A common refrain regarding the horrific wildfires that have engulfed parts of Los Angeles—and will result in one of the nation’s costliest natural disasters in history—is that they’re the result of a “perfect storm” of climate-related conditions.
“One of the things that we have been seeing in California is this kind of whiplash between extreme wet events . . . and then extreme dry events,” Gavin Schmidt, director of NASA’s Goddard Institute for Space Studies, told PBS. “So it hasn’t really rained in the Los Angeles area for months now. And that has led to both a spur of growth when there was water, and then all of that growth has dried out providing like a—unfortunately, a perfect storm for fires this season.”
While Schmidt is probably correct about the confluence of weather conditions, his analysis is likely to encourage state officials to devote even more effort and resources to the climate-change strategy as a catch-all for dealing with the natural disasters that routinely afflict California. Floods and wildfire have defined this state since time immemorial. Climate change might be worsening these disasters, but the real “perfect storm” involves public policy.
Instead of creating a resilient system that handles whatever Mother Nature throws our way, California’s progressive leaders have insisted on pursuing multiple costly policies designed to change the trajectory of the Earth’s weather patterns—heedless of the fact that California’s CO2 emissions make up less than 1 percent of world emissions, or that 2020’s wildfires added nearly double the CO2 emissions that the state had eliminated over the previous 16 years, per University of Chicago research.

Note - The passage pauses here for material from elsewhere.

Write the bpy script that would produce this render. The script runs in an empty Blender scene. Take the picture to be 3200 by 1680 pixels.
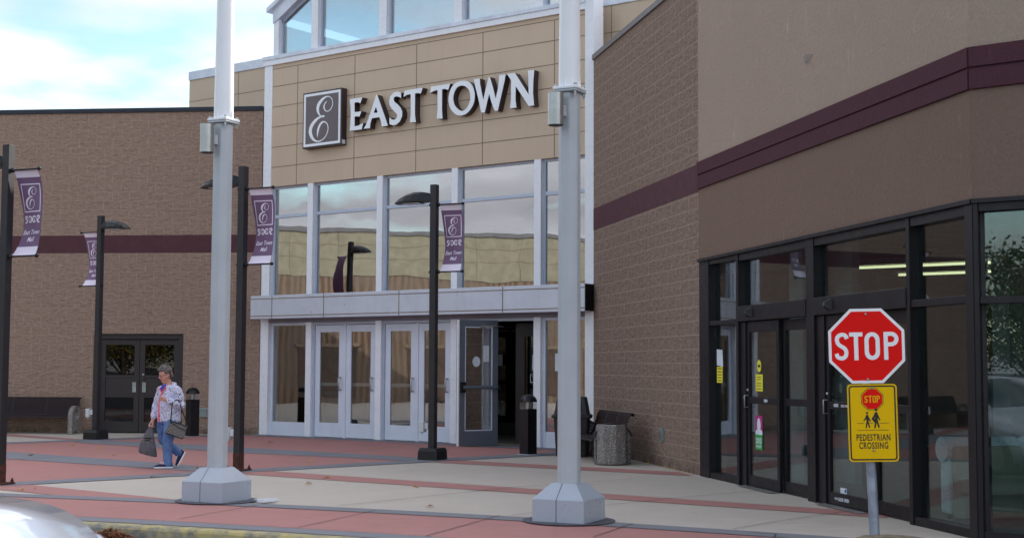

A substantial way to build resilience is to establish a functioning property-insurance market, which is vital for protecting property ownership and the economy. Instead, Governor Gavin Newsom has prioritized symbolic policymaking, like measures to battle so-called price-gouging and to “Trump-proof” the state, over fixing the insurance market. While state officials have finally introduced some modest but sensible insurance reforms, these won’t mean much in the face of a potential $150 billion in damages.
It’s not as if California’s leaders didn’t know what was coming. Insurers had for years been warning about what would happen. State Farm General Insurance Co., the state’s largest property insurer, announced in March 2023 that it would stop writing new policies. It has since announced a total pull-out from the condo and apartment market. Other insurers quickly followed suit.
Why would insurance companies exit such a major, seemingly lucrative market? In essence, because California has a system of price controls for property insurance. The insurance commissioner must approve any rate changes and can even roll back rates retroactively.
It can take many months for insurers to wade through the byzantine process of hearings, bureaucratic rate reviews, and opposition to such hikes by consumer-attorney “intervenors” who earn large fees for their efforts. It can take months or even years to get a rate approval. Elected insurance commissioners have little incentive to grant large rate increases—that’s bad for their political careers.
The problem goes back to Proposition 103, the 1988 ballot initiative that made the state insurance commissioner an elected position, instituted the prior-approval system for rate increases, and rolled back rates. In a functioning market, sellers of goods and services determine prices, and competition keeps prices affordable. In a price-controlled market, the government sets prices, resulting in shortages as companies pull back their offerings or quietly flee the market.
The governor and state legislature were well aware of this problem and even offered statements and held hearings discussing the need to strengthen market competition. But even modest efforts have run up against opposition from consumer groups claiming that these reforms amount to giving in to corporate interests and will drive up prices for consumers. So, Newsom and the legislature have punted on the issue, focusing on other, less pressing but more politically useful topics.
Consider state insurance commissioner Ricardo Lara’s latest reforms, which, among other things, allowed insurers to consider forward-looking catastrophe models in setting rates. Before the wildfires swept through Los Angeles, this approach showed some signs of easing the crisis; Farmers Insurance announced a plan to write more policies.
Why did doing this take so long? Given the state’s focus on climate change, officials surely knew that forward-looking models would adjust for warming temperatures better than a process based on past losses. And why did it take so long to allow insurance companies to factor in rising reinsurance rates? Expanding reinsurance—the insurance purchased by insurance companies—lets insurers write more policies, as it protects their capital reserves. That’s exactly what we need: more policy writing.
In the wake of the latest wildfires, the state legislature has introduced a bill that would let the bare-bones, state-created insurer of last resort—California’s FAIR Plan—issue bonds. It’s not as if lawmakers haven’t seen the writing on the wall. Indeed, there’s open talk about the state insurance system’s facing insolvency as it’s forced to handle far more policy holders than it was designed to handle.
It’s a perfect storm, all right—but one involving a confluence of bad regulation, the poor implementation of those regulations, and continued inaction by state leaders.